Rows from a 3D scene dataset
"""

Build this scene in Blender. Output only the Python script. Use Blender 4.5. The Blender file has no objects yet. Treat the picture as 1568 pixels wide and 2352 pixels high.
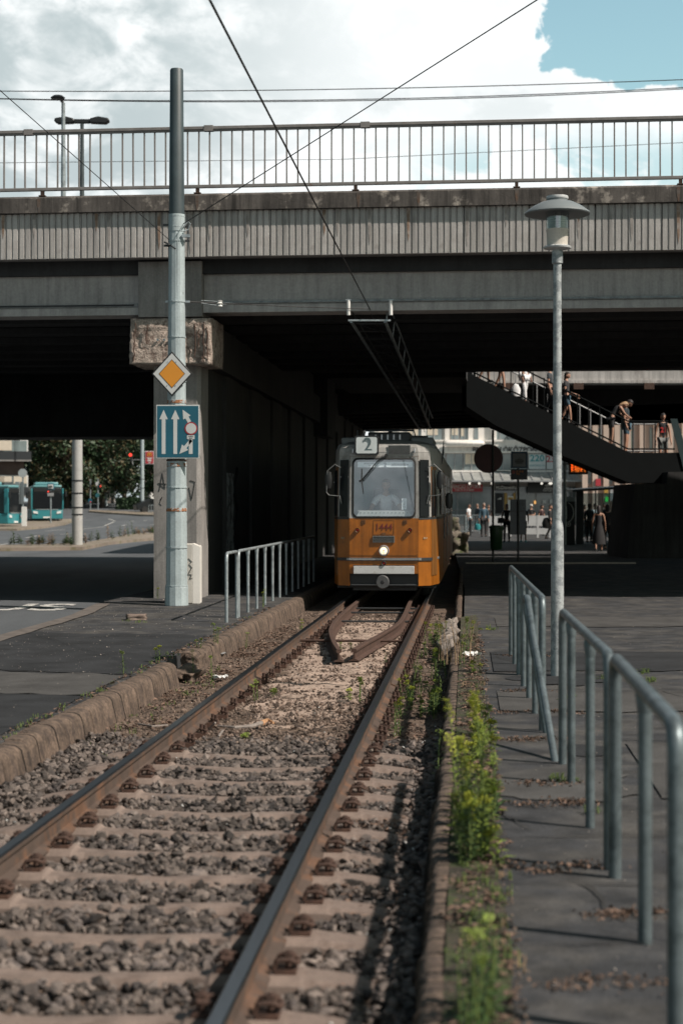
import bpy, bmesh, math, random
import numpy as np
from mathutils import Vector, Matrix, noise

S = bpy.context.scene
COL = S.collection
R = math.radians
# ------------------------------------------------------------------ camera
cam = bpy.data.objects.new('camera', bpy.data.cameras.new('camera'))
COL.objects.link(cam)
cam.location = (0, 0, 1.7)
cam.rotation_euler = (R(90), 0, 0)
cd = cam.data
cd.sensor_fit = 'VERTICAL'; cd.sensor_height = 36; cd.lens = 59.54
cd.shift_y = -0.0068
cd.clip_start = 0.1; cd.clip_end = 3000
cd.dof.use_dof = True; cd.dof.focus_distance = 22; cd.dof.aperture_fstop = 2.4
S.camera = cam
# ------------------------------------------------------------------ sky, sun, exposure
SUN_AZ = Vector((0.885, -0.465, 0)).normalized()      # horizontal direction the light comes from
SUN_EL = R(46)
sd = Vector((SUN_AZ.x*math.cos(SUN_EL), SUN_AZ.y*math.cos(SUN_EL), math.sin(SUN_EL)))
sun = bpy.data.objects.new('sun', bpy.data.lights.new('sun', 'SUN'))
COL.objects.link(sun)
sun.data.energy = 5.0; sun.data.angle = R(0.6); sun.data.color = (1.0, 0.89, 0.79)
sun.location = (30, -20, 40)
sun.rotation_euler = (-sd).to_track_quat('-Z', 'Y').to_euler()
S.view_settings.view_transform = 'Standard'; S.view_settings.look = 'None'
S.view_settings.exposure = 0.12; S.view_settings.gamma = 1.0; S.view_settings.use_curve_mapping = False

W = bpy.data.worlds.new('World'); S.world = W; W.use_nodes = True
nt = W.node_tree; nt.nodes.clear(); L = nt.links.new
def N(t, **k):
    n = nt.nodes.new(t)
    for a, b in k.items(): setattr(n, a, b)
    return n
def math_(op, a, b=None, c=None, clamp=False):
    n = N('ShaderNodeMath', operation=op, use_clamp=clamp)
    for i, v in enumerate((a, b, c)):
        if v is None: continue
        if isinstance(v, (int, float)): n.inputs[i].default_value = v
        else: L(v, n.inputs[i])
    return n.outputs[0]
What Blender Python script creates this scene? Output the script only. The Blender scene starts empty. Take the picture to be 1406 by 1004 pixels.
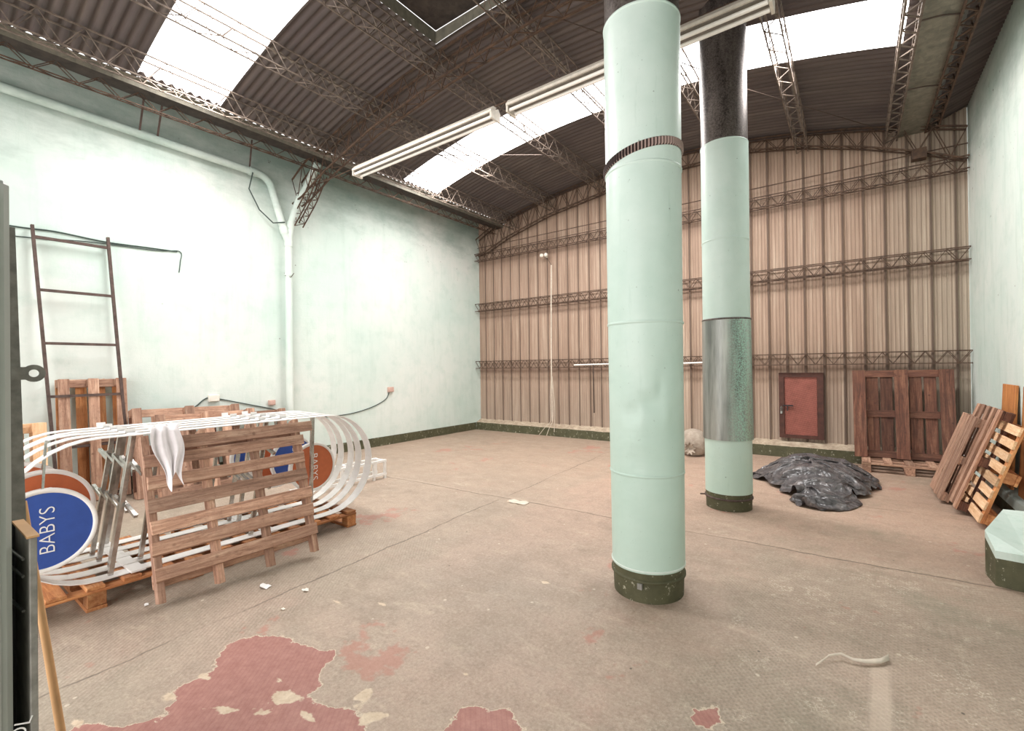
import bpy, bmesh, math, random
from mathutils import Vector, Matrix, noise, Euler
random.seed(7)
V = Vector
COL = bpy.context.scene.collection
PI = math.pi
XL, YB, XR = -7.46, 8.855, 1.30          # left wall, back wall, right wall
YF = -3.2                                  # wall behind the camera
def za(x): return 5.42 - .0375*(x+3.1)**2  # underside of the vaulted roof

# ------------------------------------------------------------------ mesh builder
class MB:
    def __init__(s): s.v=[]; s.f=[]; s.sm=[]
    def add(s, vs, fs, smooth=False):
        n=len(s.v); s.v += [V(a) for a in vs]
        for f in fs: s.f.append([i+n for i in f]); s.sm.append(smooth)
        return s
    def box(s, lo, hi, M=None, jit=0):
        x0,y0,z0=lo; x1,y1,z1=hi
        vs=[V(p) for p in ((x0,y0,z0),(x1,y0,z0),(x1,y1,z0),(x0,y1,z0),(x0,y0,z1),(x1,y0,z1),(x1,y1,z1),(x0,y1,z1))]
        if jit: vs=[p+V((random.uniform(-jit,jit) for _ in range(3))) for p in vs]
        if M: vs=[M@p for p in vs]
        return s.add(vs,[(0,3,2,1),(4,5,6,7),(0,1,5,4),(1,2,6,5),(2,3,7,6),(3,0,4,7)])
    def bar(s, a, b, w, h, up=(0,0,1)):
        a=V(a); b=V(b); d=(b-a).normalized(); u=V(up)
        if abs(d.dot(u))>.98: u=V((1,0,0))
        r=d.cross(u).normalized(); u=r.cross(d)
        c=[]
        for p in (a,b):
            for sx,sy in ((-1,-1),(1,-1),(1,1),(-1,1)): c.append(p+r*sx*w/2+u*sy*h/2)
        return s.add(c,[(0,1,2,3),(7,6,5,4),(0,4,5,1),(1,5,6,2),(2,6,7,3),(3,7,4,0)])
    def tube(s, pts, r, n=8, caps=True, smooth=True):
        pts=[V(p) for p in pts]; k=len(pts)
        rr=r if hasattr(r,'__len__') else [r]*k
        ref=None; vs=[]
        for i,p in enumerate(pts):
            d=((pts[min(i+1,k-1)]-pts[max(i-1,0)])).normalized()
            if ref is None:
                ref=V((0,0,1)) if abs(d.z)<.9 else V((1,0,0))
            a=d.cross(ref).normalized(); b=a.cross(d).normalized(); ref=b
            for j in range(n):
                t=2*PI*j/n; vs.append(p+(a*math.cos(t)+b*math.sin(t))*rr[i])
        fs=[(i*n+j,i*n+(j+1)%n,(i+1)*n+(j+1)%n,(i+1)*n+j) for i in range(k-1) for j in range(n)]
        s.add(vs,fs,smooth)
        if caps:
            s.add(vs[:n],[tuple(range(n))]); s.add(vs[-n:],[tuple(reversed(range(n)))])
        return s
    def lathe(s, prof, n=48, c=(0,0,0), smooth=True, fn=None):
        vs=[]
        for r,z in prof:
            for j in range(n):
                t=2*PI*j/n; rr=r+(fn(t,z) if fn else 0)
                vs.append(V((c[0]+rr*math.cos(t),c[1]+rr*math.sin(t),c[2]+z)))
        fs=[(i*n+j,i*n+(j+1)%n,(i+1)*n+(j+1)%n,(i+1)*n+j) for i in range(len(prof)-1) for j in range(n)]
        return s.add(vs,fs,smooth)
    def disc(s, c, ex, ey, r, n=48):
        c=V(c); ex=V(ex); ey=V(ey)
        return s.add([c+(ex*math.cos(2*PI*j/n)+ey*math.sin(2*PI*j/n))*r for j in range(n)],[tuple(range(n))])
    def prism(s, poly, d):
        poly=[V(p) for p in poly]; d=V(d); n=len(poly)
        return s.add(poly+[p+d for p in poly],[tuple(reversed(range(n))),tuple(range(n,2*n))]+[(j,(j+1)%n,(j+1)%n+n,j+n) for j in range(n)])
    def build(s, name, mat, parent=None, origin=(0,0,0), bevel=0):
        o0=V(origin)
        me=bpy.data.meshes.new(name)
        me.from_pydata([tuple(p-o0) for p in s.v],[],s.f)
        for p,sm in zip(me.polygons,s.sm): p.use_smooth=sm
        bm=bmesh.new(); bm.from_mesh(me); bmesh.ops.recalc_face_normals(bm,faces=bm.faces); bm.to_mesh(me); bm.free()
        me.materials.append(mat); me.update()
        o=bpy.data.objects.new(name,me); COL.objects.link(o)
        if parent: o.parent=parent
        else: o.location=o0
        if bevel:
            b=o.modifiers.new('Bevel','BEVEL'); b.width=bevel; b.segments=1; b.limit_method='ANGLE'
        return o

def tag(o,label=None,cat=None,group=None,kind=None):
    if label: o['label']=label
    if cat: o['category']=cat
    if group: o['group']=group
    if kind: o['kind']=kind
    return o
def empty(name,loc=(0,0,0),label=None,cat=None,group=None,kind=None,M=None):
    o=bpy.data.objects.new(name,None); o.empty_display_size=.1; COL.objects.link(o)
    if M is not None: o.matrix_world=M
    else: o.location=loc
    return tag(o,label,cat,group,kind)
def dup(root,M,label=None,group=None):
    r=root.copy(); COL.objects.link(r); r.matrix_world=M
    if label: r['label']=label
    if group: r['group']=group
    for ch in list(root.children):
        c=ch.copy(); COL.objects.link(c); c.parent=r; c.matrix_parent_inverse=Matrix()
        for g in list(ch.children):
            d=g.copy(); COL.objects.link(d); d.parent=c; d.matrix_parent_inverse=Matrix()
    return r
def frame(origin,ex,ey):
    ex=V(ex).normalized(); ey=V(ey); ey=(ey-ex*ey.dot(ex)).normalized(); ez=ex.cross(ey)
    M=Matrix((ex,ey,ez)).transposed().to_4x4(); M.translation=V(origin); return M

# ------------------------------------------------------------------ materials
def srgb(h):
    h=h.lstrip('#'); c=[int(h[i:i+2],16)/255 for i in (0,2,4)]
    return tuple(((x/12.92) if x<=.04045 else ((x+.055)/1.055)**2.4) for x in c)+(1,)
class NT:
    def __init__(s,name):
        s.m=bpy.data.materials.new(name); s.m.use_nodes=True; s.t=s.m.node_tree; s.t.nodes.clear()
        s.out=s.n('ShaderNodeOutputMaterial'); s.b=s.n('ShaderNodeBsdfPrincipled')
        s.l(s.b.outputs[0],s.out.inputs[0]); s.co=None
    def n(s,ty,**k):
        o=s.t.nodes.new(ty)
        for a,b in k.items(): setattr(o,a,b)
        return o
    def l(s,a,b): s.t.links.new(a,b)
    def put(s,v,i):
        if v is None: return
        if hasattr(v,'is_linked') or isinstance(v,bpy.types.NodeSocket): s.l(v,i)
        else: i.default_value=v
    def coord(s,scale=(1,1,1),world=True):
        if world:
            g=s.n('ShaderNodeNewGeometry').outputs['Position']
        else: g=s.n('ShaderNodeTexCoord').outputs['Object']
        m=s.n('ShaderNodeMapping'); m.inputs['Scale'].default_value=scale; s.l(g,m.inputs[0]); return m.outputs[0]
    def noise(s,v,scale,detail=4,rough=.55,dist=0):
        o=s.n('ShaderNodeTexNoise'); s.l(v,o.inputs['Vector']); o.inputs['Scale'].default_value=scale
        o.inputs['Detail'].default_value=detail; o.inputs['Roughness'].default_value=rough; o.inputs['Distortion'].default_value=dist
        return o.outputs['Fac']
    def vor(s,v,scale,feature='F1',out='Distance'):
        o=s.n('ShaderNodeTexVoronoi',feature=feature); s.l(v,o.inputs['Vector']); o.inputs['Scale'].default_value=scale; return o.outputs[out]
    def ramp(s,f,stops,interp='LINEAR'):
        o=s.n('ShaderNodeValToRGB'); o.color_ramp.interpolation=interp; s.l(f,o.inputs[0]); e=o.color_ramp.elements
        while len(e)<len(stops): e.new(.5)
        for i,(p,c) in enumerate(stops):
            e[i].position=p; e[i].color=srgb(c) if isinstance(c,str) else (c,c,c,1) if not hasattr(c,'__len__') else c
        return o.outputs[0]
    def mix(s,f,a,b,mode='MIX'):
        o=s.n('ShaderNodeMix',data_type='RGBA',blend_type=mode); s.put(f,o.inputs[0])
        s.put(srgb(a) if isinstance(a,str) else a,o.inputs[6]); s.put(srgb(b) if isinstance(b,str) else b,o.inputs[7]); return o.outputs[2]
    def math(s,op,a,b=None,c=None,clamp=False):
        o=s.n('ShaderNodeMath',operation=op,use_clamp=clamp); s.put(a,o.inputs[0])
        if b is not None: s.put(b,o.inputs[1])
        if c is not None: s.put(c,o.inputs[2])
        return o.outputs[0]
    def map(s,v,a,b,c=0,d=1):
        o=s.n('ShaderNodeMapRange'); s.l(v,o.inputs[0])
        for i,x in enumerate((a,b,c,d)): o.inputs[i+1].default_value=x
        return o.outputs[0]
    def sep(s,v):
        o=s.n('ShaderNodeSeparateXYZ'); s.l(v,o.inputs[0]); return o.outputs
    def bump(s,h,st=.3,d=.01):
        o=s.n('ShaderNodeBump'); o.inputs['Strength'].default_value=st; o.inputs['Distance'].default_value=d; s.l(h,o.inputs['Height']); s.l(o.outputs[0],s.b.inputs['Normal'])
    def set(s,col=None,rough=.7,metal=0,**k):
        if col is not None: s.put(srgb(col) if isinstance(col,str) else col,s.b.inputs['Base Color'])
        s.put(rough,s.b.inputs['Roughness']); s.put(metal,s.b.inputs['Metallic']); return s.m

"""

*What to produce*. Write down every line from the opening of the listing to the line with "S.view_settings.exposure = 0.12;", both included, and nothing else; the pictures are omitted.

*Complete answer*.
Build this scene in Blender. Output only the Python script. Use Blender 4.5. The Blender file has no objects yet. Treat the picture as 1568 pixels wide and 2352 pixels high.
import bpy, bmesh, math, random
import numpy as np
from mathutils import Vector, Matrix, noise

S = bpy.context.scene
COL = S.collection
R = math.radians
# ------------------------------------------------------------------ camera
cam = bpy.data.objects.new('camera', bpy.data.cameras.new('camera'))
COL.objects.link(cam)
cam.location = (0, 0, 1.7)
cam.rotation_euler = (R(90), 0, 0)
cd = cam.data
cd.sensor_fit = 'VERTICAL'; cd.sensor_height = 36; cd.lens = 59.54
cd.shift_y = -0.0068
cd.clip_start = 0.1; cd.clip_end = 3000
cd.dof.use_dof = True; cd.dof.focus_distance = 22; cd.dof.aperture_fstop = 2.4
S.camera = cam
# ------------------------------------------------------------------ sky, sun, exposure
SUN_AZ = Vector((0.885, -0.465, 0)).normalized()      # horizontal direction the light comes from
SUN_EL = R(46)
sd = Vector((SUN_AZ.x*math.cos(SUN_EL), SUN_AZ.y*math.cos(SUN_EL), math.sin(SUN_EL)))
sun = bpy.data.objects.new('sun', bpy.data.lights.new('sun', 'SUN'))
COL.objects.link(sun)
sun.data.energy = 5.0; sun.data.angle = R(0.6); sun.data.color = (1.0, 0.89, 0.79)
sun.location = (30, -20, 40)
sun.rotation_euler = (-sd).to_track_quat('-Z', 'Y').to_euler()
S.view_settings.view_transform = 'Standard'; S.view_settings.look = 'None'
S.view_settings.exposure = 0.12; S.view_settings.gamma = 1.0; S.view_settings.use_curve_mapping = False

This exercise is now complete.